L’idée est reprise par Montaigne, Essais, II, XII, éd. J. Balsamo, Pléiade, p. 583, et la note p. 1607. « Les philosophes n’ont, ce me semble, guère touché cette corde, non plus qu’une autre de pareille importance. Ils ont ce dilemme toujours en la bouche, pour consoler notre mortelle condition : Ou l’âme est mortelle, ou immortelle : Si mortelle, elle sera sans peine : Si immortelle, elle ira en amendant. Ils ne touchent jamais l’autre branche : Quoi, si elle va en empirant ? Et laissent aux poètes les menaces des peines futures : Mais par là ils se donnent un beau jeu. Ce sont deux omissions qui s’offrent à moi souvent en leurs discours. Je reviens à la première : Cette âme perd l’usage du souverain bien Stoïque, si constant et si ferme. Il faut que notre belle sagesse se rende en cet endroit, et quitte les armes. »
Ce dilemme se retrouve dans Arnauld Antoine et Nicole Pierre, La logique, III, XV, éd. D. Descotes, p 419 sq. « C’est aussi par cette raison un très faux dilemme que celui dont se servaient les anciens philosophes pour ne point craindre la mort. Ou notre âme, disaient-ils, périt avec le corps, et ainsi n’ayant plus de sentiment, nous serons incapables de mal : ou si l’âme survit au corps, elle sera plus heureuse qu’elle n’était dans le corps ; donc la mort n’est point à craindre. Car comme Montaigne a fort bien remarqué, c’était un grand aveuglement de ne pas voir qu’on peut concevoir un troisième état entre ces deux-là, qui est que l’âme demeurant après le corps, se trouvât dans un état de tourment et de misère, ce qui donne un juste sujet d’appréhender la mort, de peur de tomber dans cet état. » Sur le sens du mot dilemme, voir p. 416 : « On peut définir un dilemme un raisonnement composé où après avoir divisé un tout en ses parties, on conclut affirmativement ou négativement du tout ce qu’on a conclu de chaque partie. »
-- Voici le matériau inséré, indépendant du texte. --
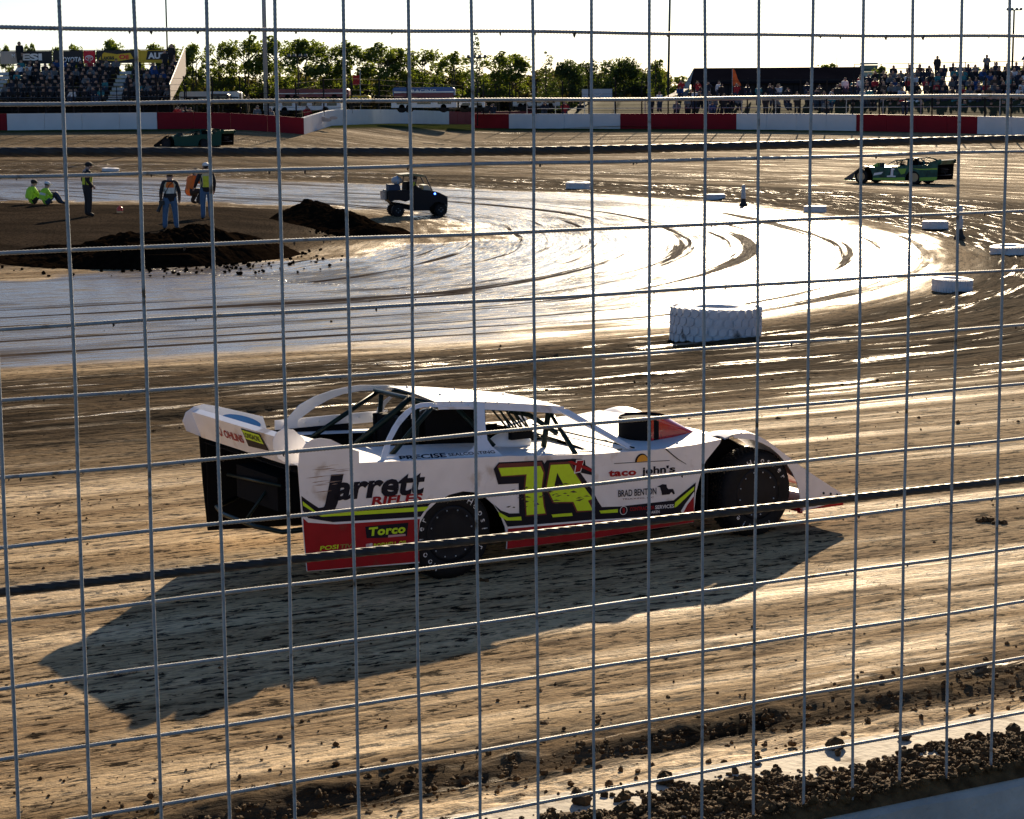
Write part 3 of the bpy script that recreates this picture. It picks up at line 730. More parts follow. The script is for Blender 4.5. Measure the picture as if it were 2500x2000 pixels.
    for k in range(4): bar('rock_guard_bar', [(.90 + k * .06, 1.0 + .0 * k, 1.2), (1.12 + k * .06, 1.0, .95)], .009)
    for k in range(4): bar('rock_guard_bar', [(.78 + k * .055, .62, 1.23), (.95 + k * .055, .62, .96)], .009)
    # dash hump
    part('dash_cowl', MB().ball((.90, .62, .90), .2, 0, 16, (1.0, .55, .48)), PT['trim'], smooth=True)
    part('dash_vent', MB().box((.93, .50, .985), (.20, .05, .07)), matte)
    # seat and driver
    part('racing_seat', MB().box((.12, 1.17, .70), (.10, .46, .85), taper=.8).box((.32, 1.17, .42), (.45, .46, .10)).box((.24, .94, .94), (.34, .035, .36)).box((.52, .84, .88), (.56, .02, .62)).box((.24, 1.40, .94), (.34, .035, .36)), matte)
    part('steering_wheel', MB().tube([(.80, 1.17 + .17 * math.cos(k * .4488), .85 + .17 * math.sin(k * .4488)) for k in range(15)], .012, 6), blackm)
    # --- hood scoop
    cx, cy = 2.09, .46; sp = lambda k: (cx + .19 * math.cos(k), cy + .19 * math.sin(k))
    b = MB(); n = 28; vs = []; 
    for lv, rr_ in ((.86, 1.0), (1.03, 1.0), (1.045, .96), (1.03, .9)):
        for k in range(n):
            an = 2 * math.pi * k / n; vs.append((cx + .19 * rr_ * math.cos(an), cy + .19 * rr_ * math.sin(an), lv))
    fs = [(l * n + k, l * n + (k + 1) % n, (l + 1) * n + (k + 1) % n, (l + 1) * n + k) for l in range(3) for k in range(n)] + [tuple(range(3 * n, 4 * n))]
    part('air_cleaner', b.add(vs, fs), PT.get('filter', blackm), smooth=False, angle=40)
    # cowl in front of the filter: cone from half cylinder down to the hood
    rowsA = []; 
    for i in range(9):
        t = i / 8; row = []
        for k in range(15):
            an = R(-100 + 200 * k / 14); px_ = cx + .196 * math.cos(an); py_ = cy + .196 * math.sin(an)
            qx = cx + .48 + .10 * math.cos(an) * .5; qy = cy + .13 * math.sin(an)
            row.append((px_ + (qx - px_) * t, py_ + (qy - py_) * t, 1.05 - (1.05 - .866) * t ** .9))
        rowsA.append(row)
    low = [[(a, b_, .862) for a, b_, c in rowsA[0]][0:1] * 1]
    b = MB().sheet(rowsA)
    for kk in (0, 14): b.sheet([[r[kk] for r in rowsA], [(r[kk][0], r[kk][1], .86) for r in rowsA]])
    part('scoop_cowl', b, PT['scoop'], smooth=False, angle=50)
    # --- nose
    prof = [(2.60, .873), (2.68, .895), (2.76, .906), (2.86, .893), (2.95, .862), (3.06, .80), (3.17, .725), (3.28, .648), (3.39, .572), (3.50, .50), (3.62, .425), (3.74, .352), (3.84, .293), (3.91, .248)]
    inn = [(3.90, .215), (3.41, .165), (3.405, .3), (3.37, .42), (3.32, .51), (3.25, .60), (3.17, .68), (3.08, .75), (2.98, .80), (2.88, .835), (2.78, .852), (2.70, .862)]
    for nm, y0, yw, sg in (('front_fender', -.02, .36, 1), ('front_fender', WID + .02, -.36, -1)):
        b = MB().prism(prof[1:] + inn, sidef(y0), 0, .010 * sg)
        cols = 7; g = []
        for (x, z) in prof:
            g.append([(x, y0 + yw * j / cols, z - .05 * max(0, (j / cols - .25)) ** 1.5 + .010 * math.sin(math.pi * min(1, j / 3))) for j in range(cols + 1)])
        b.sheet(g); b.sheet([[(a, b_, c - .012) for a, b_, c in r] for r in g[:9]])
        b.sheet([[p for p in g[1]], [(2.72, p[1], .868) for p in g[1]]])
        part(nm, b, PT['nose'], smooth=False, angle=35)
    g = []
    for (x, z) in [(2.55, .868), (2.7, .85), (2.9, .80), (3.1, .70), (3.3, .585), (3.5, .47), (3.7, .35), (3.88, .25)]: g.append([(x, .32 + 1.16 * j / 8, z + .02 * math.sin(math.pi * j / 8)) for j in range(9)])
    part('nose_centre', MB().sheet(g), PT['nose'], smooth=True)
    part('nose_lip', MB().box((3.65, .9, .19), (.52, 1.78, .05)).box((3.42, .0, .20), (.03, .04, .10)), PT['lip'])
    b = MB()
    for k in range(5): b.box((3.14 - k * .0, .42, .68 - k * .11), (.30, .02, .03))
    part('nose_brace', b, PT.get('brace', blackm))
    if detail:
        for (x, z) in ((3.66, .30), (3.74, .285), (3.81, .27)): part('nose_hole', MB().ball((x, -.022, z), .012, 0, 6), blackm)
    # wheels
    for (x, y0, wd, r, out, st, ro) in ((0, .0, .33, .357, -1, 0, -54), (2.97, -.005, .27, .362, -1, R(0), 0), (0, WID - .34, .33, .357, 1, 0, 0), (2.95, WID - .30, .27, .36, 1, R(0), 0)):
        wheel(root, x, y0, wd, r, out, mirror, st, letters=(out < 0 and detail), rot=ro, cover=PT.get('cover') if out < 0 else None, plain=not detail)
    return root, part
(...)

C’est sans doute Pascal qui a communiqué cette référence à ses amis.
Laf. 680, Sel. 559 : Montaigne. Les défauts de Montaigne sont grands. [...] Ses sentiments sur l’homicide volontaire, sur la mort. Il inspire une nonchalance du salut, sans crainte et sans repentir. Son livre n’étant pas fait pour porter à la piété il n’y était pas obligé, mais on est toujours obligé de n’en point détourner. On peut excuser ses sentiments un peu libres et voluptueux en quelques rencontres de la vie [...] mais on ne peut excuser ses sentiments tout païens sur la mort. Car il faut renoncer à toute piété si on ne veut au moins mourir chrétiennement. Or il ne songe qu’à mourir lâchement et mollement par tout son livre.